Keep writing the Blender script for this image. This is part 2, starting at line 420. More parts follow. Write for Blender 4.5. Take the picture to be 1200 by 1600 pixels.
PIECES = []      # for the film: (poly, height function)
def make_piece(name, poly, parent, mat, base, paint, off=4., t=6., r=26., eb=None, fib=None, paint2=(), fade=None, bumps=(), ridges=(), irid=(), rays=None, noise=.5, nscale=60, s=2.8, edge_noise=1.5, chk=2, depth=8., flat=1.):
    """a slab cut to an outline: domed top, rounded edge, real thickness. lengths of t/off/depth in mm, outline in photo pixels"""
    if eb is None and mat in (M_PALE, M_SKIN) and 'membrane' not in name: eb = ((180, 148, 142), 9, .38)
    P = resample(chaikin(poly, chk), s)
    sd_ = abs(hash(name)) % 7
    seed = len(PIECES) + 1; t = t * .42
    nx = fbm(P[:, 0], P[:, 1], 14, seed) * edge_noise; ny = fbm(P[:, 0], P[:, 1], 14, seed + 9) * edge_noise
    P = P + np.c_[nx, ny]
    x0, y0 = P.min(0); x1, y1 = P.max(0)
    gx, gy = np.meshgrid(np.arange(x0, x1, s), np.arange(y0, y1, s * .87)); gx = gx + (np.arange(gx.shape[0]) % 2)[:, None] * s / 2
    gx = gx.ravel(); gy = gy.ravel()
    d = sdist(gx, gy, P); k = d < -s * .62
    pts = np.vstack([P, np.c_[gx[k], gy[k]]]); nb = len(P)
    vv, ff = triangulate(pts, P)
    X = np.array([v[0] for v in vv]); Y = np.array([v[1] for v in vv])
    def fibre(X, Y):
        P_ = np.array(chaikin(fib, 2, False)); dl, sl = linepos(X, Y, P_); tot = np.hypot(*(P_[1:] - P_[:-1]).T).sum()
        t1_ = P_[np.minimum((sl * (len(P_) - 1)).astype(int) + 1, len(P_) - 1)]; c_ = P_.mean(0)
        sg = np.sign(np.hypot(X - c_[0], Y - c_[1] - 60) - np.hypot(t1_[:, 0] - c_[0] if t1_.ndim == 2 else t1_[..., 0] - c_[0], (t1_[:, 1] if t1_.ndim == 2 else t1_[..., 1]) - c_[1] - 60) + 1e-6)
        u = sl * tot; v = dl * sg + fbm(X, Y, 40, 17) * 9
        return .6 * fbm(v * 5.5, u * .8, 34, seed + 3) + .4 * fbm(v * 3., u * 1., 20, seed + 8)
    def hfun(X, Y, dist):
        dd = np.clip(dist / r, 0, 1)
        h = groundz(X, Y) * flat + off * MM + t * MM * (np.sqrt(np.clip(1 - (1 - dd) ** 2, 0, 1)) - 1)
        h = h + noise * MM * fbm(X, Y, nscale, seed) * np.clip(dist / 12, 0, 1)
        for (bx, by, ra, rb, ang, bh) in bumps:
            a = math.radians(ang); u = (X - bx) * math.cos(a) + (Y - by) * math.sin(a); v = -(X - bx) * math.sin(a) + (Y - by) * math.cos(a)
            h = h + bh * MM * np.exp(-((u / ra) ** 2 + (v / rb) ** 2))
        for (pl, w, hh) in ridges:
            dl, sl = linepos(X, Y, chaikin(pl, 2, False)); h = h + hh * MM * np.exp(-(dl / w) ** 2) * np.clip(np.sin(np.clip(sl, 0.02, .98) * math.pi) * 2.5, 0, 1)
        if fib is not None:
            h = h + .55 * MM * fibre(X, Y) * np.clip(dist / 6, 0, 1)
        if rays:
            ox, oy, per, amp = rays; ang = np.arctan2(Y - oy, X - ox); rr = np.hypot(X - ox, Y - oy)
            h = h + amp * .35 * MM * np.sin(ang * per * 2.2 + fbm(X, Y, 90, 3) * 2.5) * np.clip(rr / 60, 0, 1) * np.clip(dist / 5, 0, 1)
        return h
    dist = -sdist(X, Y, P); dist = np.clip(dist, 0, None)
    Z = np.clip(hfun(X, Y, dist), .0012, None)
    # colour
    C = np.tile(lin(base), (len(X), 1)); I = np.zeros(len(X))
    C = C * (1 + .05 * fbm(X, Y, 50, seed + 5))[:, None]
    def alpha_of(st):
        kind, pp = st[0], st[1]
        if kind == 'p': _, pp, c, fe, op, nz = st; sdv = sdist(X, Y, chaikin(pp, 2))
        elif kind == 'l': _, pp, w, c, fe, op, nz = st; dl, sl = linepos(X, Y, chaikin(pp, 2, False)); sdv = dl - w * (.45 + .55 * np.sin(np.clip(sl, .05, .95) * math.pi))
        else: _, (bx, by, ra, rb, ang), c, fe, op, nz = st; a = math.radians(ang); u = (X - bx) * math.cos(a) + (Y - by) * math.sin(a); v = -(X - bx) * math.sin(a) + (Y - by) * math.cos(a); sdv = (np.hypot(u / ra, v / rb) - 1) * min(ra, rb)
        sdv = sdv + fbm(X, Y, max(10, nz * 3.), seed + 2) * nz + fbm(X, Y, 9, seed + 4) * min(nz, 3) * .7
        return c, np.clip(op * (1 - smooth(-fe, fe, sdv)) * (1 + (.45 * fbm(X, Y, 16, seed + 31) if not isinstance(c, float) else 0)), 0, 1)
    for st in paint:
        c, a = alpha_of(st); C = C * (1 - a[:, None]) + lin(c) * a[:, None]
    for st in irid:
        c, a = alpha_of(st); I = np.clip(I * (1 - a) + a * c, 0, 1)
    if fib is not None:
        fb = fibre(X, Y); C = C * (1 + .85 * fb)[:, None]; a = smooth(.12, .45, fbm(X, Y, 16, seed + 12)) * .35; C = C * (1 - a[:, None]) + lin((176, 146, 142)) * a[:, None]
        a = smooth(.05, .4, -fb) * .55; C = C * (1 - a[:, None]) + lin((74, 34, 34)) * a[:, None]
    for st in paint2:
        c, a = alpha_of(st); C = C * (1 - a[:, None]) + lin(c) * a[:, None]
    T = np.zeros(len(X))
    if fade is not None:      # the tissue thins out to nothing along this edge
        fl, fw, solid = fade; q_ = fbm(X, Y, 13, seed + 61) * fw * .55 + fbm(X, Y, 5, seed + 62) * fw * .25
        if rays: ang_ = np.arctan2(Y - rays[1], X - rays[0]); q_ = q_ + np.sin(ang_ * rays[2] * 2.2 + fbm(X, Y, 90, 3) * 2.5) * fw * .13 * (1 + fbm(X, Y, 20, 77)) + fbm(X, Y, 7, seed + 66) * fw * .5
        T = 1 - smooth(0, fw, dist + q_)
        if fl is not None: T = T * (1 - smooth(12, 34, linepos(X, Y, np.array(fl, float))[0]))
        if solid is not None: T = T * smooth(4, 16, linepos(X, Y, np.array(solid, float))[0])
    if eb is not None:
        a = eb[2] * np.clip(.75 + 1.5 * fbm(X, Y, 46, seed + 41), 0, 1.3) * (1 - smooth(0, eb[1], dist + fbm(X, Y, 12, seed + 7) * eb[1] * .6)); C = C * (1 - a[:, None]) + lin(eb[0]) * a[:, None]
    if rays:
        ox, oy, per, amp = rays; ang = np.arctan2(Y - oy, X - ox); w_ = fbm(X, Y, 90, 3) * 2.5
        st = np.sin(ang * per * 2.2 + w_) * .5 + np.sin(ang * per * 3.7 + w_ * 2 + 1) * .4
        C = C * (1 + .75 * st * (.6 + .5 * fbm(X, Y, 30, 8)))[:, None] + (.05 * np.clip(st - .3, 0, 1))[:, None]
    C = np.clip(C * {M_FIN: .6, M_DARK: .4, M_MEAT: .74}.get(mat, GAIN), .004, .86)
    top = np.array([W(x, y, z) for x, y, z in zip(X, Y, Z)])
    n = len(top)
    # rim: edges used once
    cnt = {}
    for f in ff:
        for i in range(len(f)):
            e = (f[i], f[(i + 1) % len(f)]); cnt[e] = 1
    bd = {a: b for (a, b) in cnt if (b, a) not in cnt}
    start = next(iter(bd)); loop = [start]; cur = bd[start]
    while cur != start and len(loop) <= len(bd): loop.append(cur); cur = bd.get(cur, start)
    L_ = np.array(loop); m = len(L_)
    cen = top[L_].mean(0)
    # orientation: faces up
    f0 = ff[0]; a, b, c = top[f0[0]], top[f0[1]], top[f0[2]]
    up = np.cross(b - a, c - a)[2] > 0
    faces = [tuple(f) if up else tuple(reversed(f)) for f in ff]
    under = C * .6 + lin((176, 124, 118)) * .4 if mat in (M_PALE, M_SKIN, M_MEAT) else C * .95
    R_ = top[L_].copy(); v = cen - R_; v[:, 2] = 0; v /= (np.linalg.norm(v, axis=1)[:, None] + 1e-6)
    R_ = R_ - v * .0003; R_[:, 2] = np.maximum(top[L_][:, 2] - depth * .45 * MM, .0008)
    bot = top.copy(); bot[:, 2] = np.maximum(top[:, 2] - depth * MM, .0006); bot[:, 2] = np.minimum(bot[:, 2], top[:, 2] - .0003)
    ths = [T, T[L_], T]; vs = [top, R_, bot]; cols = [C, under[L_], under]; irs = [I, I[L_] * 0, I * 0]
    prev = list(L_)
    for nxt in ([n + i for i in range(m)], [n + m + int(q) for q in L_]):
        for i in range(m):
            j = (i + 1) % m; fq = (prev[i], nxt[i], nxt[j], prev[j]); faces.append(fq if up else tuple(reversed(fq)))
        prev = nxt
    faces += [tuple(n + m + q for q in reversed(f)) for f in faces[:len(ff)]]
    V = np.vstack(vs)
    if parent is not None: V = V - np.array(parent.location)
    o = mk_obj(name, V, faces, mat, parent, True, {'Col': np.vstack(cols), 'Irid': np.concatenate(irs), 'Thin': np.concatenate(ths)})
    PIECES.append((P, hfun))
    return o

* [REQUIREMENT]
Find the lines containing "pixels" and list every one of them.

* [RESPONSE TO THIS EXERCISE]
Keep writing the Blender script for this image. This is part 2, starting at line 420. More parts follow. Write for Blender 4.5. Take the picture to be 1200 by 1600 pixels.
    """a slab cut to an outline: domed top, rounded edge, real thickness. lengths of t/off/depth in mm, outline in photo pixels"""